In 2022, Hardwick revived her father’s party, now called TEAM for a Livable Vancouver, and ran for mayor. She pledged to stop residential upzoning and end the city’s dependence on community amenity contributions, or CACs, from developers. She’s also promised to crunch the numbers on how many homes Vancouver actually needs. Then, as now, Hardwick maintains that residential towers are bad for residents’ mental health.
In 2022, Harwick placed third behind incumbent Kennedy Stewart and his successor, current mayor Ken Sim. Undeterred, Hardwick is running for mayor again this fall with TEAM.
“I’m doing this because I feel a deep sense of responsibility to apply substantial background knowledge and experience in this area,” she said, adding she isn’t aware of any other mayoral candidates who understand the history and context of Vancouver urban planning like she does.

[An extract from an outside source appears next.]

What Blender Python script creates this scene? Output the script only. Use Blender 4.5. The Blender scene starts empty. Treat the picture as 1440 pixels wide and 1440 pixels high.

“My objective is to course correct and to recover balance for the city in a sustainable way for future generations.”
When The Tyee met Hardwick at her home in mid-May, the dining room wasn’t available for urban planning discussions like she used to have with her dad. All available space was taken up by outerwear and hallway furniture to accommodate an expected carpet cleaner.
Instead we sat in her home office just across the hall. A small room lit up by a big window, the space feels even more cramped by the shelves upon shelves of urban planning, filmmaking and Vancouver history books, not to mention the stacks of file folder boxes, some with papers dating back to her time on council.
Candy, Hardwick’s new golden-hued puppy, curls up in the crook of her arm. It’s where the pup will stay for the duration of our hour-plus interview. This conversation has been edited for length and clarity.
The Tyee: Everyone has their own version of what kind of city Vancouver is. What kind of city is it to you?
Colleen Hardwick: Well, it’s my hometown. I was born and raised here, as were both my parents. My grandparents came here as children with my great-grandparents, always to seek out a better life, jobs and opportunity. That’s why people generally move to new places. They don’t leave where they’re from because things are good there.
Vancouver exists because it was the terminus of the railway, the port to the Pacific. And it grew off the back of natural resource extraction industries: forestry, fisheries, mining. But we’ve seen a marked shift over the last 40 years since Expo 86, from resource-based to real-estate-based economy.